On David Remnick’s Obama and Chicago

In The Bridge, David Remnick’s central concern is the Obama story as part of the African American experience. Though a fan of his stewardship of the New Yorker, I’ve never cared much for his writing. Happily, The Bridge is not only the best book I’ve read on Obama et al, but also the most detailed look at post-Daley Chicago politics I’ve seen since Gary Rivlin’s 1992 Fire on the Prairie.

Remnick emphasizes how Obama extended the legacy of Harold Washington, Chicago’s first (and only elected) Black mayor. “The first African-American President could only have come from Chicago,” says Timuel Black. Remnick South Side politico Al Kindle saying that Obama’s model for political leadership  “was the flip side of what Harold Washington couldn’t be because the city back then was too divided racially. At this point in history, the city was less overtly racist and we didn’t have the same lightning-rod politicians like Eddie Vrdolyak who organized on the basis of race. Obama became the next generation.”

Obama experience the racial and political drama of 1980s Chicago. He arrived in town more than a year into Washington’s tenure and was present when it ended. Remnick says that Obama was among the protesters at City Hall that chaotic November night when Aldermen Dick Mell and Eddie Burke orchestrated Eugene Sawyer’s appointment as the late-Washington’s successor.

Remnick also has nuggets from 1990s and early 00s Chitown politics. He spends time with Obama’s Springfield mentor Emil Jones–“an old-sytle appartchik…gruff, earthy, and a chain smoker;” son of a 34th ward precinct captain and his bete noire in the State Senate, Rickey Hendon.  Hendon reflects on an argument between the two Senators that almost turned violent. “It probably would have been the end of my career if I’d lost…I couldn’t go back to the west side getting beat up by a guy from Harvard. Or from the South Side.”

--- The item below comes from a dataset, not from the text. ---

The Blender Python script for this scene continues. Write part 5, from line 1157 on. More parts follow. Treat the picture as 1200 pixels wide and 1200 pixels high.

Despite these vignettes, The Bridge has more than its share of errors. Here’s some of what the fact-checker missed:

  • George Ryan was elected Governor in 1998, not 1999.
  • In trying to show how Richard M. Daley had worked to cultivate a broad political base, Remnick credits him with be the first Chicago mayor to march in the Gay Pride Parade. In its tribute to Harold Washington, the Chicago Gay and Lesbian Hall of Fame notes that Washington spoke at post-parade rallies each year of his tenure beginning in 1984. (I recall photos of him marching, but can’t find a link.)
  • In discussing Obama’s 2003 build up to run for the Senate, Remnick describes his efforts “play ball” with Daley, who “had transformed the Loop, building projects like Millennium Park.” The much-delayed and over-budget Millennium Park was not finished until the summer of 2004, 10 days before Obama’s national political career was launched at the Democratic Convention.
  • Perhaps most egregious of all, Remnick refers to “Manny’s, a deli on the near North Side.” (on the near South Side. mmmm.)
  • In referring to a possible “Fishtown Effect,” Remnick calls the Philadelphia neighborhood, located just north of Center City a “suburb. (Isaiah Thompson explored the Effect for the Philadelphia City Paper.)

The Bridge was also the first non-fiction book I read on my iPad– I managed the 672 pages more quickly that I would have the hard-back. (In fact, I’d no idea the book was that long until I heard Brian Lehrer chide Remnick for his verbosity last week.)

One thought on “On David Remnick’s Obama and Chicago

  1. Hey John,

    Did U read the NY Rev of Bks review by Joe Lelyveld of Remnick’s book? He had a completely different take than yours. Would be interested in your reax.